Modeling historical storytelling
Stories of the past should be told from multiple perspectives to make sure that memories are kept alive and vibrant. This paper traces difficult heritage in an attempt to restore historical information and shed light to stories of an inherently “difficult” historical period, the German Occupation in Greece. In our work we have focused on Block 15, an infamous site of the Haidari Concentration Camp, that served as isolation and torture area. To revive the stories and experiences from this camp, we have first studied historical resources, which were considered as our primary source. A secondary source we have worked with is the storyline of the interactive Block 15 scenario, i.e. the scenario of an immersive VR experience. This scenario, as a way of expressing the living experience, redefines memory by highlighting emotions, wounds and memories that are yet to be seen.

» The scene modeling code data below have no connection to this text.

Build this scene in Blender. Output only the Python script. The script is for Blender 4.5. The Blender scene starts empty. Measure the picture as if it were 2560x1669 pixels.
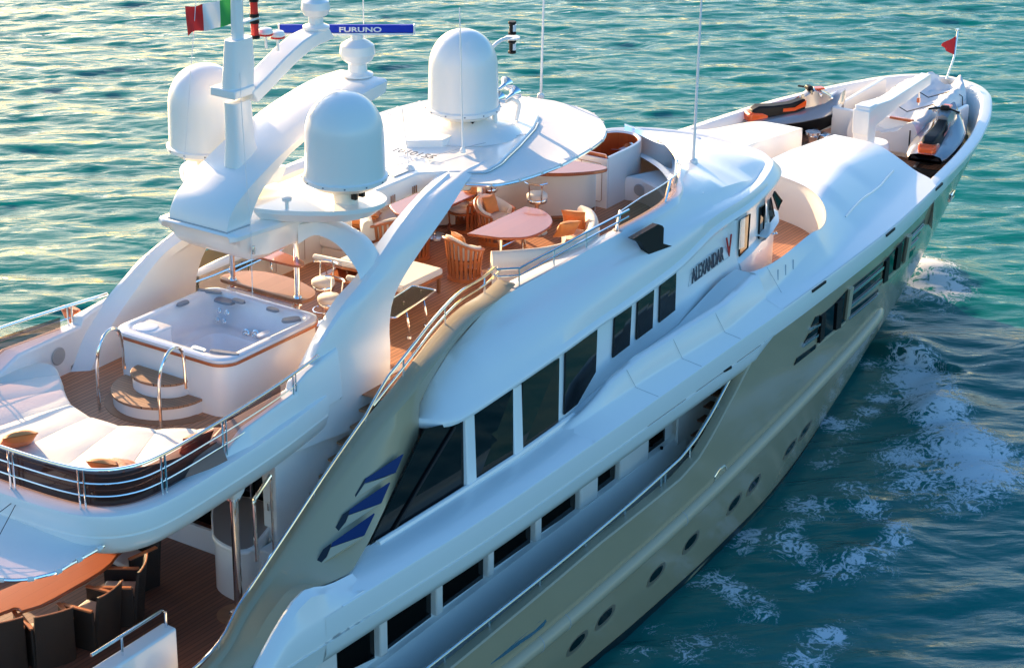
import bpy, bmesh, math, random
import numpy as np
from mathutils import Vector
SC = bpy.context.scene
R_ = math.radians
# ------------------------------------------------------------------ camera
CAMP = np.array([-23.53448, -21.85345, 20.2])
FPX, CX, CY = 5400.0, 1280.0, 834.5            # focal length and centre in photo pixels (2560 x 1669)
PIT, YAW, ROL = R_(22.42), R_(34.57), R_(0.4)
_d = np.array([math.cos(PIT) * math.cos(YAW), math.cos(PIT) * math.sin(YAW), -math.sin(PIT)])
_r = np.cross(_d, [0, 0, 1]); _r /= np.linalg.norm(_r)
_u = np.cross(_r, _d)
CR = math.cos(ROL) * _r + math.sin(ROL) * _u
CU = -math.sin(ROL) * _r + math.cos(ROL) * _u
CD = _d
cam_data = bpy.data.cameras.new('camera')
cam = bpy.data.objects.new('camera', cam_data)
SC.collection.objects.link(cam)
from mathutils import Matrix
cam.matrix_world = Matrix(((CR[0], CU[0], -CD[0], CAMP[0]), (CR[1], CU[1], -CD[1], CAMP[1]), (CR[2], CU[2], -CD[2], CAMP[2]), (0, 0, 0, 1)))
cam_data.sensor_width = 36.0
cam_data.sensor_fit = 'HORIZONTAL'
cam_data.lens = FPX / 2560 * 36
cam_data.clip_end = 6000
SC.camera = cam
# ------------------------------------------------------------------ world, sun, exposure
SUN_AZ, SUN_EL = R_(67), R_(15)                  # azimuth from the bow (+X) towards port (+Y)
world = bpy.data.worlds.new('World'); SC.world = world
world.use_nodes = True
wn = world.node_tree
bg = wn.nodes['Background']
sky = wn.nodes.new('ShaderNodeTexSky')
sky.sky_type = 'NISHITA'; sky.sun_disc = False
sky.sun_elevation = SUN_EL
sky.sun_rotation = R_(90) - SUN_AZ
sky.altitude = 0; sky.air_density = 1.0; sky.dust_density = 1.5; sky.ozone_density = 2.0
hsv = wn.nodes.new('ShaderNodeHueSaturation'); hsv.inputs['Saturation'].default_value = 1.3
wn.links.new(sky.outputs['Color'], hsv.inputs['Color']); wn.links.new(hsv.outputs['Color'], bg.inputs['Color'])
bg.inputs['Strength'].default_value = 0.105
sl = bpy.data.lights.new('sun', 'SUN'); sl.energy = 3.7; sl.angle = R_(0.5); sl.color = (1.0, 0.68, 0.38)
sun = bpy.data.objects.new('sun', sl); SC.collection.objects.link(sun)
sv = Vector((math.cos(SUN_EL) * math.cos(SUN_AZ), math.cos(SUN_EL) * math.sin(SUN_AZ), math.sin(SUN_EL)))
sun.rotation_euler = sv.to_track_quat('Z', 'Y').to_euler()
SC.view_settings.view_transform = 'Standard'; SC.view_settings.look = 'None'
SC.view_settings.gamma = 1.0; SC.view_settings.exposure = 1.75
SC.cycles.max_bounces = 12; SC.cycles.diffuse_bounces = 8; SC.cycles.glossy_bounces = 5; SC.cycles.transmission_bounces = 6; SC.cycles.transparent_max_bounces = 12
SC.cycles.caustics_reflective = False; SC.cycles.caustics_refractive = False
# ------------------------------------------------------------------ photo pixel -> point on a known plane
def ray(u, v): return (u - CX) / FPX * CR - (v - CY) / FPX * CU + CD
def onz(u, v, z): d = ray(u, v); return CAMP + d * (z - CAMP[2]) / d[2]
def ony(u, v, y): d = ray(u, v); return CAMP + d * (y - CAMP[1]) / d[1]
def onx(u, v, x): d = ray(u, v); return CAMP + d * (x - CAMP[0]) / d[0]
def onp(u, v, p, n):
    d = ray(u, v); n = np.array(n, float); return CAMP + d * ((np.array(p, float) - CAMP) @ n) / (d @ n)
def zm(x0, y0, w):                                # zoomed crop coordinates -> photo pixels
    k = w / 2380.0
    return lambda x, y: (x0 + x * k, y0 + y * k)
# ------------------------------------------------------------------ curves
def A(*p): return np.array(p, float)
def crs(pts, n, closed=False):                    # smooth curve through points, resampled evenly
    P = np.array(pts, float)
    if closed: P = np.vstack([P[-1], P, P[0], P[1]])
    else: P = np.vstack([2 * P[0] - P[1], P, 2 * P[-1] - P[-2]])
    out = []
    for i in range(1, len(P) - 2):
        a, b, c, d = P[i - 1], P[i], P[i + 1], P[i + 2]
        for t in np.linspace(0, 1, 16, endpoint=False):
            out.append(.5 * ((2 * b) + (c - a) * t + (2 * a - 5 * b + 4 * c - d) * t * t + (3 * b - a - 3 * c + d) * t ** 3))
    out.append(P[-2])
    return rsl(out, n)
def rsl(pts, n):
    P = np.array(pts, float); L = np.r_[0, np.cumsum(np.linalg.norm(np.diff(P, axis=0), axis=1))]
    s = np.linspace(0, L[-1], n)
    return np.array([[np.interp(q, L, P[:, k]) for k in range(P.shape[1])] for q in s])
def mir(P): Q = np.array(P, float).copy(); Q[..., 1] *= -1; return Q
def itp(x, pts): return float(np.interp(x, [p[0] for p in pts], [p[1] for p in pts]))
def rrect(x0, x1, y0, y1, r, n=6):                # rounded rectangle outline (counter clockwise)
    o = []
    for cx, cy, a in ((x1 - r, y1 - r, 0), (x0 + r, y1 - r, 90), (x0 + r, y0 + r, 180), (x1 - r, y0 + r, 270)):
        for k in range(n + 1): t = R_(a + 90 * k / n); o.append((cx + r * math.cos(t), cy + r * math.sin(t)))
    return o
def ell(cx, cy, a, b, n=32, rot=0, p=2.0):
    o = []
    for k in range(n):
        t = 2 * math.pi * k / n; c, s = math.cos(t), math.sin(t)
        x = a * math.copysign(abs(c) ** (2 / p), c); y = b * math.copysign(abs(s) ** (2 / p), s)
        o.append((cx + x * math.cos(rot) - y * math.sin(rot), cy + x * math.sin(rot) + y * math.cos(rot)))
    return o
# ------------------------------------------------------------------ mesh builder
class MB:
    def __init__(s): s.v = []; s.f = []; s.m = []
    def add(s, vs, fs, m=0):
        k = len(s.v); s.v += [tuple(map(float, p)) for p in vs]
        for f in fs: s.f.append(tuple(i + k for i in f)); s.m.append(m)
        return s
    def box(s, c, d, rz=0, m=0, tilt=None):
        x, y, z = [q / 2 for q in d]; vs = []
        for a, b, e in ((-x, -y, -z), (x, -y, -z), (x, y, -z), (-x, y, -z), (-x, -y, z), (x, -y, z), (x, y, z), (-x, y, z)):
            p = Vector((a, b, e))
            if tilt: p.rotate(tilt)
            vs.append((c[0] + p.x * math.cos(rz) - p.y * math.sin(rz), c[1] + p.x * math.sin(rz) + p.y * math.cos(rz), c[2] + p.z))
        return s.add(vs, [(0, 3, 2, 1), (4, 5, 6, 7), (0, 1, 5, 4), (1, 2, 6, 5), (2, 3, 7, 6), (3, 0, 4, 7)], m)
    def loft(s, rows, closed=False, cap=False, m=0):
        rows = [np.array(r, float) for r in rows]; n = len(rows[0]); vs = [p for r in rows for p in r]; fs = []
        for i in range(len(rows) - 1):
            for j in range(n if closed else n - 1):
                a = i * n + j; b = i * n + (j + 1) % n; fs.append((a, b, b + n, a + n))
        if cap: fs.append(tuple(range(n))[::-1]); fs.append(tuple((len(rows) - 1) * n + j for j in range(n)))
        return s.add(vs, fs, m)
    def tube(s, pts, r, n=8, closed=False, m=0, flat=1.0):
        P = [Vector(p) for p in pts]; k = len(P); rows = []; up = None
        for i in range(k):
            a = P[(i - 1) % k] if (closed or i > 0) else P[0]; b = P[(i + 1) % k] if (closed or i < k - 1) else P[-1]
            t = (b - a).normalized()
            if up is None: up = Vector((0, 0, 1)) if abs(t.z) < .9 else Vector((1, 0, 0))
            sd = t.cross(up)
            if sd.length < 1e-5: sd = t.orthogonal()
            sd.normalize(); up = sd.cross(t).normalized()
            q = r[i] if hasattr(r, '__len__') else r
            rows.append([P[i] + sd * (q * math.cos(2 * math.pi * j / n)) + up * (q * flat * math.sin(2 * math.pi * j / n)) for j in range(n)])
        if closed: rows.append(rows[0]); return s.loft(rows, closed=True, m=m)
        return s.loft(rows, closed=True, cap=True, m=m)
    def prism(s, poly, z0, z1, m=0):                 # poly: list of (x,y); z0,z1 numbers or functions of (x,y)
        n = len(poly); g0 = z0 if callable(z0) else (lambda x, y: z0); g1 = z1 if callable(z1) else (lambda x, y: z1)
        vs = [(x, y, g0(x, y)) for x, y in poly] + [(x, y, g1(x, y)) for x, y in poly]
        fs = [tuple(range(n))[::-1], tuple(range(n, 2 * n))] + [(i, (i + 1) % n, (i + 1) % n + n, i + n) for i in range(n)]
        return s.add(vs, fs, m)
    def extr(s, pts, vec, m=0):                      # 3-D polygon pushed along a vector
        n = len(pts); P = [np.array(p, float) for p in pts]; Q = [p + np.array(vec, float) for p in P]
        return s.add(P + Q, [tuple(range(n))[::-1], tuple(range(n, 2 * n))] + [(i, (i + 1) % n, (i + 1) % n + n, i + n) for i in range(n)], m)
    def lathe(s, prof, c, n=32, m=0, cap=True):
        rows = [[(c[0] + r * math.cos(2 * math.pi * j / n), c[1] + r * math.sin(2 * math.pi * j / n), c[2] + z) for j in range(n)] for r, z in prof]
        return s.loft(rows, closed=True, cap=cap, m=m)
    def stack(s, outl, zs, m=0):                     # outlines of equal length at rising heights, closed top and bottom
        return s.loft([[(x, y, z) for x, y in o] for o, z in zip(outl, zs)], closed=True, cap=True, m=m)
    def build(s, name, mats, parent=None, ang=35, bev=0, seg=2, sub=0, flipfix=True, loc=None):
        me = bpy.data.meshes.new(name); me.from_pydata(s.v, [], s.f)
        if not isinstance(mats, (list, tuple)): mats = [mats]
        for q in mats: me.materials.append(q)
        if len(mats) > 1: me.polygons.foreach_set('material_index', s.m)
        if flipfix:
            bm = bmesh.new(); bm.from_mesh(me); bmesh.ops.remove_doubles(bm, verts=bm.verts, dist=1e-5)
            bmesh.ops.recalc_face_normals(bm, faces=bm.faces); bm.to_mesh(me); bm.free()
        me.polygons.foreach_set('use_smooth', [True] * len(me.polygons))
        me.set_sharp_from_angle(angle=R_(ang))
        ob = bpy.data.objects.new(name, me); SC.collection.objects.link(ob)
        if parent is not None: ob.parent = parent; 
        if loc is not None: ob.location = loc
        if bev:
            b = ob.modifiers.new('bevel', 'BEVEL'); b.width = bev; b.segments = seg; b.limit_method = 'ANGLE'; b.angle_limit = R_(38)
        if sub:
            b = ob.modifiers.new('sub', 'SUBSURF'); b.levels = sub; b.render_levels = sub
        return ob
def tag(o, label=None, cat=None, group=None, kind=None):
    if label: o['label'] = label
    if cat: o['category'] = cat
    if group: o['group'] = group
    if kind: o['kind'] = kind
    return o
def empty(name, loc=(0, 0, 0), rz=0, **k):
    o = bpy.data.objects.new(name, None); SC.collection.objects.link(o); o.empty_display_size = .1
    o.location = loc; o.rotation_euler = (0, 0, rz)
    return tag(o, **k)
def copy_tree(o, parent=None):
    c = o.copy(); SC.collection.objects.link(c)
    if parent is not None: c.parent = parent
    for ch in list(o.children): copy_tree(ch, c)
    return c
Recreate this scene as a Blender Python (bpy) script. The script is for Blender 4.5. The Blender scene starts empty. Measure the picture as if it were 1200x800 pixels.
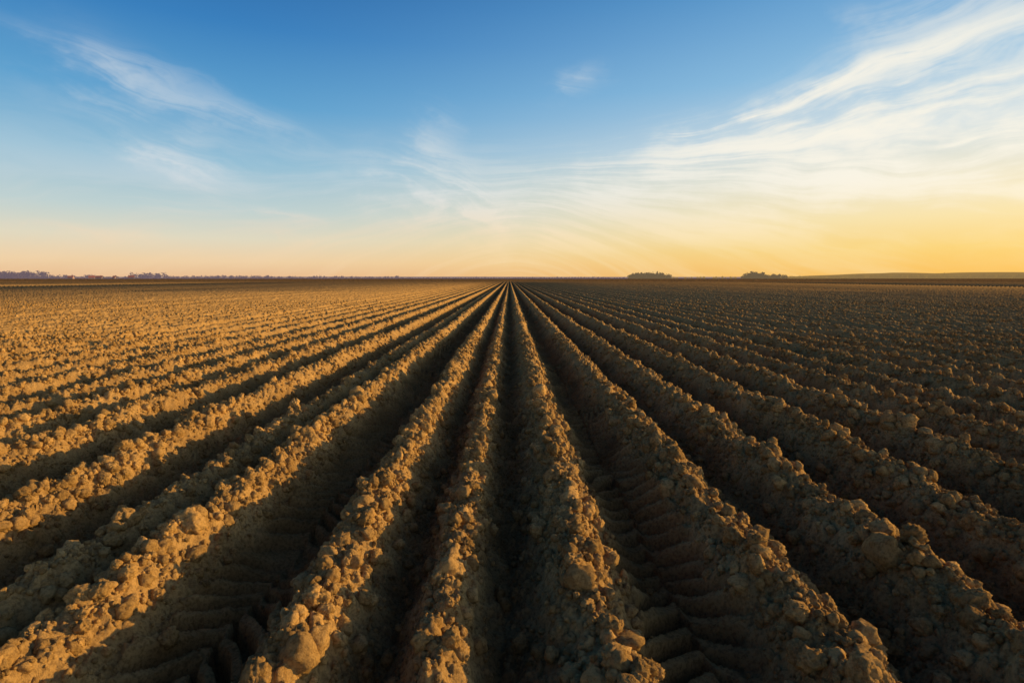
import bpy, math, random, bmesh
import numpy as np
from mathutils import Vector, noise as mnoise
random.seed(4); rng=np.random.default_rng(11)
scene=bpy.context.scene
R=math.radians
SUN_AZ,SUN_EL=R(73),R(9.0)
scene.view_settings.view_transform='Standard'
scene.view_settings.look='None'
scene.view_settings.exposure=0

# ---------------- numpy noise ----------------
def hsh(ix,iy,seed):
    a=(ix.astype(np.int64)*374761393+iy.astype(np.int64)*668265263+seed*2147483647+seed*97)&0xFFFFFFFF
    a=((a^(a>>13))*1274126177)&0xFFFFFFFF
    a=((a^(a>>16))*2246822519)&0xFFFFFFFF
    return ((a^(a>>15))&0xFFFFFF)/float(0xFFFFFF)
def vn(x,y,seed):
    ix=np.floor(x);iy=np.floor(y);fx=x-ix;fy=y-iy
    fx=fx*fx*fx*(fx*(fx*6-15)+10);fy=fy*fy*fy*(fy*(fy*6-15)+10)
    a=hsh(ix,iy,seed);b=hsh(ix+1,iy,seed);c=hsh(ix,iy+1,seed);d=hsh(ix+1,iy+1,seed)
    return (a+(b-a)*fx)*(1-fy)+(c+(d-c)*fx)*fy-0.5
def fbm(x,y,seed,o=3):
    s=0;a=1.0
    for i in range(o):
        s=s+a*vn(x*2.03**i+i*17.3,y*2.03**i-i*9.1,seed+i);a*=.5
    return s
def bumps(x,y,cell,prob,rmin,rmax,seed):
    gx=x/cell;gy=y/cell
    ix=np.floor(gx);iy=np.floor(gy)
    out=np.zeros_like(x)
    for dx in(-1,0,1):
        for dy in(-1,0,1):
            cx=ix+dx;cy=iy+dy
            p=hsh(cx,cy,seed)
            jx=hsh(cx,cy,seed+1);jy=hsh(cx,cy,seed+2);r=rmin+(rmax-rmin)*hsh(cx,cy,seed+3)**2
            ddx=gx-cx-jx;ddy=gy-cy-jy
            d2=ddx*ddx+ddy*ddy
            v=np.sqrt(np.maximum(r*r-d2,0))*cell
            v[p>prob]=0
            out=np.maximum(out,v)
    return out
def sstep(a,b,x):
    t=np.clip((x-a)/(b-a),0,1);return t*t*(3-2*t)

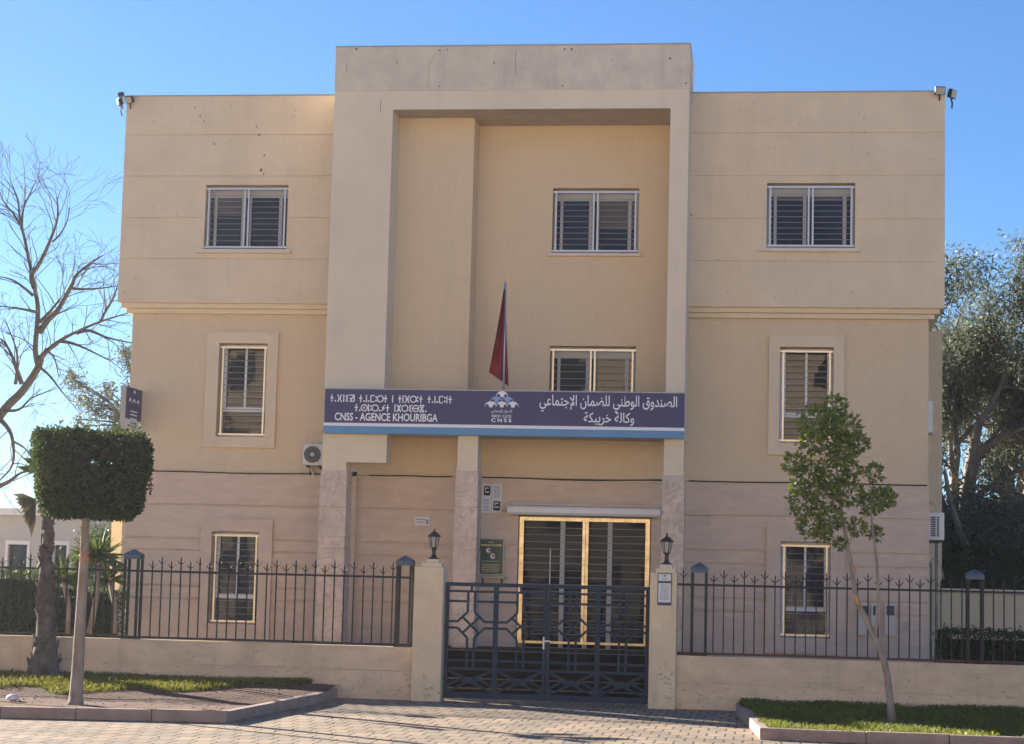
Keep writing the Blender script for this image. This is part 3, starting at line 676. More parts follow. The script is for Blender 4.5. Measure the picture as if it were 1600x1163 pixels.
b.build('emblem', 'logo_blue', N)
text('lettering', 'C N S S', X_(767.5, 657, yt), X_(799, 657.5, yt), Z_(784, 657, yt), .062, yt, 'sign_white', N, .03)
text('lettering', arab('الضمان الإجتماعي'), X_(767.5, 644, yt), X_(800, 644, yt), Z_(784, 643.5, yt), .075, yt, 'sign_white', N, .01)
tifinagh('tnfrut tanamunt', X_(768, 650, yt), X_(799, 651, yt), Z_(784, 650.5, yt), .05, yt, 'sign_white', N)

# ------------------------------------------------------------------ flag
YF = YP+.03
a0, a1 = at(789.5, 444, YF), at(786, 640, YF)
Fg = thing('flag', 'limp dark red flag on a pale pole above the name board', 'flag', tuple(a1))
MB().tube([a1, (a1+a0)/2, a0], .022, 10).lathe(tuple(a0), [(.022, 0), (.03, .02), (.004, .05)], 8).build('flag_pole', 'alu', Fg, smooth=True)
Lp = [(787, 452), (781, 490), (774, 530), (768, 562), (764, 582)]; Rp = [(789.5, 452), (790.5, 490), (792, 530), (793.5, 570), (794.5, 604)]
nu, nv = 22, 24; V = []; F = []
for j in range(nv+1):
    t = j/nv*4; i0 = min(3, int(t)); f = t-i0
    Lq = np.array(Lp[i0])*(1-f)+np.array(Lp[i0+1])*f; Rq = np.array(Rp[i0])*(1-f)+np.array(Rp[i0+1])*f
    for i in range(nu+1):
        s = i/nu; dip = (4*math.sin(math.pi*s)*0 + (-7*(s-.62)/.38*1. if s > .62 and s < .8 else 0))*(j/nv)**3*.6
        q = Lq*(1-s)+Rq*s; yy = YF-.03-(.04+.07*j/nv)*math.sin(s*10+j*.13)-.04*math.sin(s*19+j*.2)
        V.append(at(q[0], q[1]+dip, yy))
for j in range(nv):
    for i in range(nu): k = j*(nu+1)+i; F.append((k, k+1, k+nu+2, k+nu+1))
npmesh('cloth', np.array(V), np.array(F), 'flag', Fg, True)

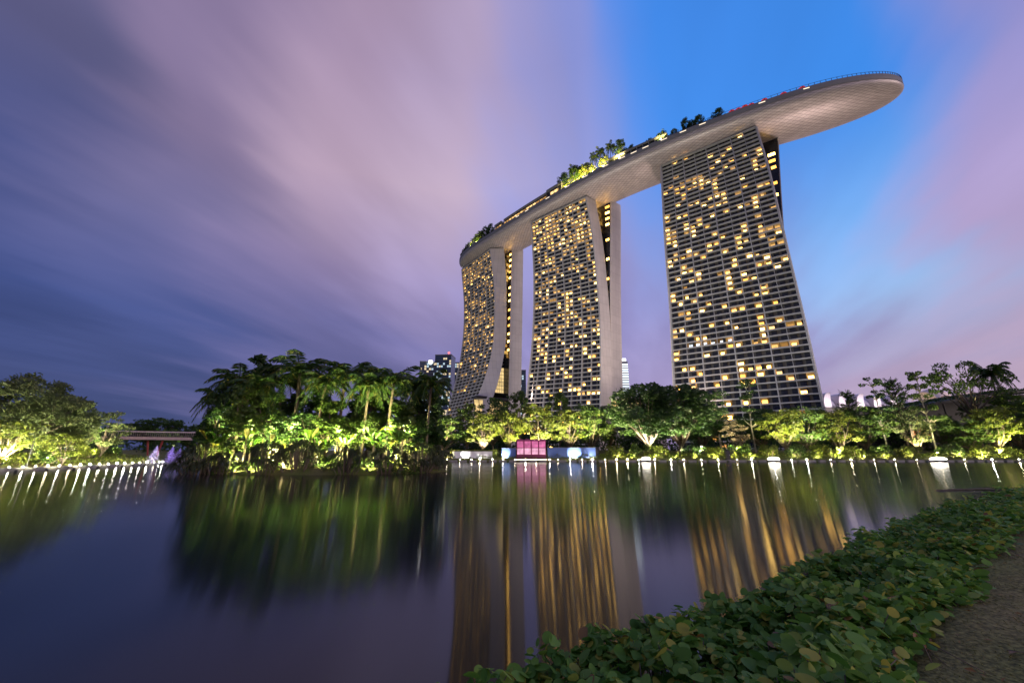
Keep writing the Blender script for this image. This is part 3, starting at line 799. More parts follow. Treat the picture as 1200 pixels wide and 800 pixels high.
def crown_banana(v, H=5.0, leafm=None, n=11):
    tb, cb = MB(), MB()
    for s in range(3):
        o = (rng.normal() * .45, rng.normal() * .45); hh = H * rng.uniform(.42, .6)
        tb.tube([(o[0], o[1], -.2), (o[0] * 1.1, o[1] * 1.1, hh)], [.14, .08], 7)
        for i in range(n // 3 + 3):
            paddle(cb, (o[0] * 1.1, o[1] * 1.1, hh - .2), i * 2.4 + s + rng.normal() * .3, H * rng.uniform(.42, .62), rng.uniform(.24, .36), rng.uniform(.5, 1.1), rng.uniform(.2, .9))
    return tb.mesh('stem', M_bark, True), cb.mesh('foliage', leafm)
def crown_straps(v, leafm=None, n=1150, rad=1.7, h=1.9):
    """rounded mound of arching strap leaves from many low heads"""
    cb, tb = MB(), MB()
    for k in range(26):
        a0, el0 = rng.uniform(0, 2 * pi), rng.uniform(.05, 1.45)
        o = Vector((cos(a0) * cos(el0) * rad * .75, sin(a0) * cos(el0) * rad * .75, h * (.12 + .58 * sin(el0))))
        tb.tube([(o.x * .5, o.y * .5, -.3), tuple(o * .9)], [.05, .03], 4)
        for i in range(n // 26):
            a_ = a0 + rng.normal() * .95; Lf = rng.uniform(.45, .85); w = rng.uniform(.016, .03); el = rng.uniform(.3, 1.4)
            d = Vector((cos(a_), sin(a_), 0)); s = Vector((-d.y, d.x, 0)) * w; g = .7 + .6 * rng.random()
            p = [o + d * (Lf * t * cos(el)) + Vector((0, 0, Lf * (sin(el) * t - g * t * t * .8))) for t in (0, .4, .75, 1)]
            cb.add([p[0] - s, p[0] + s, p[1] + s, p[1] - s, p[2] + s * .8, p[2] - s * .8, p[3]], [(0, 1, 2, 3), (3, 2, 4, 5), (5, 4, 6)])
    return tb.mesh('stem', M_bark, True), cb.mesh('foliage', leafm)
def crown_shrub(v, leafm=None, rad=1.1, h=1.3, n=620, leaf=.24):
    cb, tb = MB(), MB()
    for k in range(13):
        p = np.array([rng.normal() * rad * .5, rng.normal() * rad * .5, h * rng.uniform(.25, .8)])
        rhombi(cb, blob(n // 13, p, (rad * .42, rad * .42, h * .3)), leaf)
        tb.tube([(p[0] * .3, p[1] * .3, -.2), tuple(p)], [.04, .015], 4)
    return tb.mesh('stem', M_bark, True), cb.mesh('foliage', leafm)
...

The documented information coming from both the primary and the secondary sources has been manually annotated and then organized into a knowledge base, which supports queries even of high complexity. For its development we have used the CIDOC CRM model, which has been extended to include specializations of classes and relationships, that explicitly capture the difficult heritage semantics of our digital stories, e.g. the concept of prisoner, of occupier, of a torture activity. By adding these specializations to our model, we are able to narrate the documented stories in detail and “narrates”, as accurately as possible, the historical storytelling of the scenario and the “stratopedic literature” by using classes and properties of a well defined ontology. This extended model has been encoded into RDF/S and the knowledge base has been successfully tested against complex SPARQL queries of historical interest. Such complex queries can serve as a basis to establish a different aspect to digital storytelling by stepping away from a linear, official, or idealized presentation of the past to “historical poetics”. Potential users are able to easily search and retrieve the historical information about Block 15 during 1943-1944, either by expressing their own SPARQL queries or by using one of the predefined that are already expressed. Our future plans include the expansion of the knowledge base, to test its applicability with respect to historical documentation coming from other concentration camps on one hand, while on the other hand to evaluate the extended model regarding the representation of digital stories concerning other aspects of difficult heritage.